Davanti al 90 per cento della popolazione su cui lavorare l’ottimismo di Farinetti va alle stelle. «Voglio che la gente impari a mangiare bene, creare luoghi immensi dove ognuno si senta protagonista. Nelle gastronomie-gioiellerie come Peck a Milano o Paissa a Torino il prodotto ti spaventa, ti sembra già caro solo per come è sistemato sulle mensole». Davanti ai Lingotto, nei locali restaurati dell’ex opificio Carpano dove un tempo si produceva il Punt e Mes, aprirà le porte il primo paradiso italiano del gusto, dove trovare non solo cibo di alta qualità ma anche una biblioteca a tema, 200 attività didattiche all’anno e dieci ristoranti monotematici coordinati dal pluristellato chef Guido di Pollenzo.
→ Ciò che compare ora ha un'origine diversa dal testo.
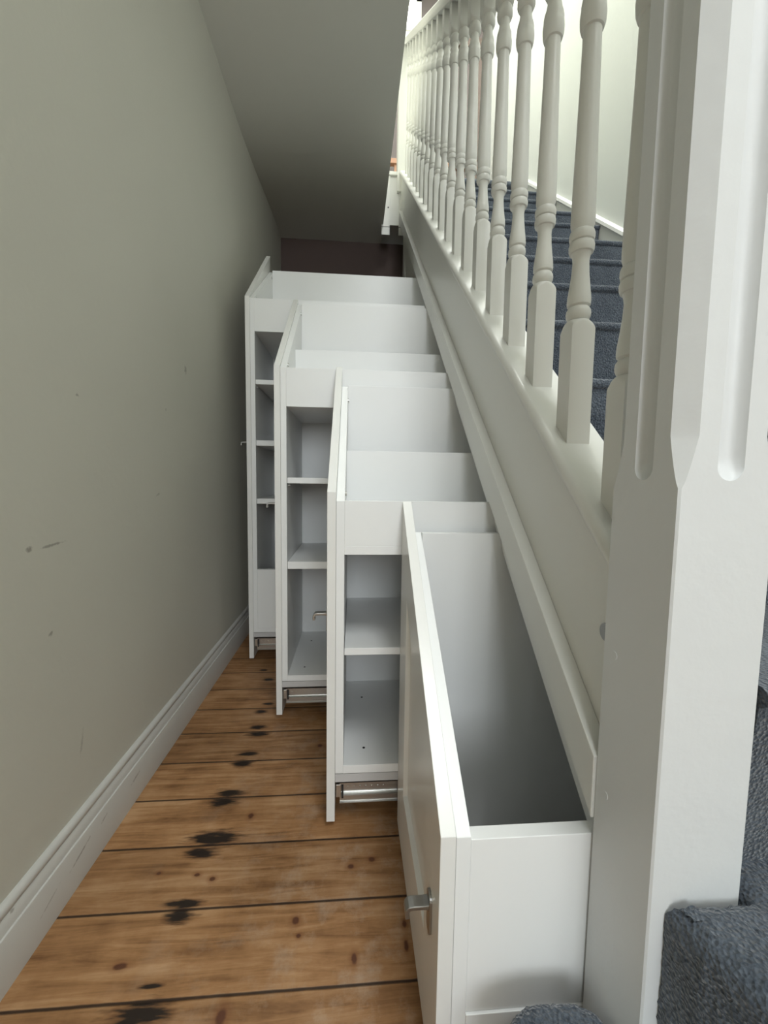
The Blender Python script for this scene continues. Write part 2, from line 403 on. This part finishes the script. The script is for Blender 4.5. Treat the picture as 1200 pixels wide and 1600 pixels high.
def carpet_step(k, plan=None, res=0.02, disp=0.0008, x0=0.327, x1=1.086):
    """carpeted step: rounded nosing, riser face below"""
    top = R*k; yn = 0.755 + G*(k-5)
    bm = bmesh.new()
    rr = 0.010
    # profile in (y,z) of tread + nose + riser
    pr = [(yn+G+0.05, top)]
    n = max(2, int((G+0.03)/res))
    for i in range(n):
        pr.append((yn+G+0.045 - (G+0.045-rr)*(i+1)/n, top))
    for i in range(1, 9):
        a = math.pi*i/8 * 0.95
        pr.append((yn + rr - rr*math.sin(a), top - rr + rr*math.cos(a)))
    m_ = max(2, int((R-0.03)/res))
    for i in range(m_):
        pr.append((yn+0.006+(0.031 if k == 3 else 0.018)*(i+1)/m_, top-2*rr-(R+(0.014 if k == 3 else 0)-2*rr)*(i+1)/m_))
    nxs = max(2, int((x1-x0)/res))
    rows = []
    for i in range(nxs+1):
        x = x0 + (x1-x0)*i/nxs
        rows.append([bm.verts.new((x, y, z)) for y, z in pr])
    for i in range(nxs):
        for j in range(len(pr)-1):
            bm.faces.new((rows[i][j], rows[i+1][j], rows[i+1][j+1], rows[i][j+1]))
    # end caps
    for r_ in (rows[0], rows[-1]):
        a = bm.verts.new((r_[0].co.x, yn+G+0.05, top-R-0.002))
        try: bm.faces.new(r_ + [a])
        except Exception: pass
    for v in bm.verts:
        p = v.co*70
        v.co += Vector((0, noise.noise(p)*disp, noise.noise(p+Vector((9, 3, 5)))*disp))
    return bm
for k in range(3, 14):
    obj('step', carpet_step(k, x0=0.3695 if k == 3 else 0.327), M_CARPET, st, smooth=True)
# landing carpet
bm = BX(0.36, 1.086, 0.755+G*9, 3.74, R*14-0.02, R*14+0.012)
obj('landing_carpet', bm, M_CARPET, st, 0.012, 4)

def bull_step(plan, z0, z1, rr, res=0.003, disp=0.0022):
    """carpeted bottom step from a plan outline (x, y): rounded rim, tufted surface"""
    bm = bmesh.new()
    # densify outline
    pts = []
    n = len(plan)
    for i in range(n):
        a, b = Vector(plan[i]), Vector(plan[(i+1) % n])
        m_ = max(1, int((b-a).length/res))
        for j in range(m_):
            pts.append(a + (b-a)*j/m_)
    cx = sum(p.x for p in pts)/len(pts); cy = sum(p.y for p in pts)/len(pts)
    N_ = len(pts)
    nrm = []
    for i in range(N_):
        t = pts[(i+3) % N_] - pts[i-3]
        nrm.append(Vector((t.y, -t.x)).normalized())
    rings = []
    nside = int((z1-z0-rr)/(res*1.3))
    for j in range(nside):
        z = z0 + (z1-rr-z0)*j/nside
        rings.append([(p, 0.0, z) for p in pts])
    for j in range(9):
        a = math.pi/2*j/8
        rings.append([(p, rr*(1-math.cos(a)), z1-rr+rr*math.sin(a)) for p in pts])
    vr = []
    for ring in rings:
        vr.append([bm.verts.new((p.x - nn.x*ins, p.y - nn.y*ins, z)) for (p, ins, z), nn in zip(ring, nrm)])
    for j in range(len(vr)-1):
        for i in range(N_):
            bm.faces.new((vr[j][i], vr[j][(i+1) % N_], vr[j+1][(i+1) % N_], vr[j+1][i]))
    f = bm.faces.new(vr[-1])
    return bm, f
def top_grid(bm, f, res, xmax, ymin):
    bmesh.ops.recalc_face_normals(bm, faces=bm.faces)
    z1 = f.verts[0].co.z
    xs = [v.co.x for v in f.verts]; ys = [v.co.y for v in f.verts]
    x = min(xs) + res*0.6
    faces = [f]
    while x < min(max(xs), xmax):
        geom = set()
        for ff in faces:
            geom.add(ff); geom.update(ff.edges); geom.update(ff.verts)
        bmesh.ops.bisect_plane(bm, geom=list(geom), plane_co=(x, 0, z1), plane_no=(1, 0, 0), dist=1e-5)
        faces = [ff for ff in bm.faces if len(ff.verts) > 2 and all(abs(v.co.z-z1) < 1e-6 for v in ff.verts)]
        faces = [ff for ff in faces if max(v.co.x for v in ff.verts) > x+1e-6]
        x += res
    allf = [ff for ff in bm.faces if all(abs(v.co.z-z1) < 1e-6 for v in ff.verts)]
    y = max(ymin, min(ys) + res*0.6)
    while y < max(ys):
        geom = set()
        for ff in allf:
            geom.add(ff); geom.update(ff.edges); geom.update(ff.verts)
        bmesh.ops.bisect_plane(bm, geom=list(geom), plane_co=(0, y, z1), plane_no=(0, 1, 0), dist=1e-5)
        allf = [ff for ff in bm.faces if all(abs(v.co.z-z1) < 1e-6 for v in ff.verts)]
        allf = [ff for ff in allf if max(v.co.y for v in ff.verts) > y+1e-6]
        y += res
def tuft(bm, amp):
    bm.normal_update()
    offs = []
    for v in bm.verts:
        p = v.co
        q = Vector((p.x*210, p.y*160, p.z*190))
        h = abs(noise.noise(q)) * 1.4 + 0.5*noise.noise(q*2.3) + 0.5*noise.noise(p*30)
        offs.append((v, v.normal*h*amp))
    for v, d in offs: v.co += d
def arc(cx, cy, r, a0, a1, n=14):
    return [(cx + r*math.cos(math.radians(a0+(a1-a0)*i/n)), cy + r*math.sin(math.radians(a0+(a1-a0)*i/n))) for i in range(n+1)]
# second step, its end tucked against the front of the newel
pl2 = [(0.3685, 0.3255), (0.3685, 0.395), (1.086, 0.395), (1.086, 0.104)] + [(0.50, 0.104)] + arc(0.47, 0.24, 0.136, 270, 215, 8) + [(0.318, 0.235), (0.298, 0.290), (0.2915, 0.3255)]
pl2 = pl2[::-1]
bm, f = bull_step(pl2, R+0.001, 2*R-0.011, 0.019)
top_grid(bm, f, 0.003, 0.62, 0.10)
tuft(bm, 0.0022)
obj('step', bm, M_CARPET, st, smooth=True)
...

Sbucciando un mandarino venuto dalla Sicilia per Eataly, Farinetti sospira: «Mio padre mi ha sempre detto che se sei bravo a casa tua sei bravo anche fuori. Tra pochi giorni vedremo la reazione della città, ma ho fiducia in Torino: potrebbe diventare punto di riferimento per la cultura del cibo in Italia, come Lione in Francia». La prossima tappa enogastronomica potrebbe essere Genova. Per ora lo slogan è «Alti cibi a prezzi sostenibili». Niente poesia? «Non si può partire subito con un altro messaggio metafisico. Ma l’ottimismo resta. È comunque il profumo della vita».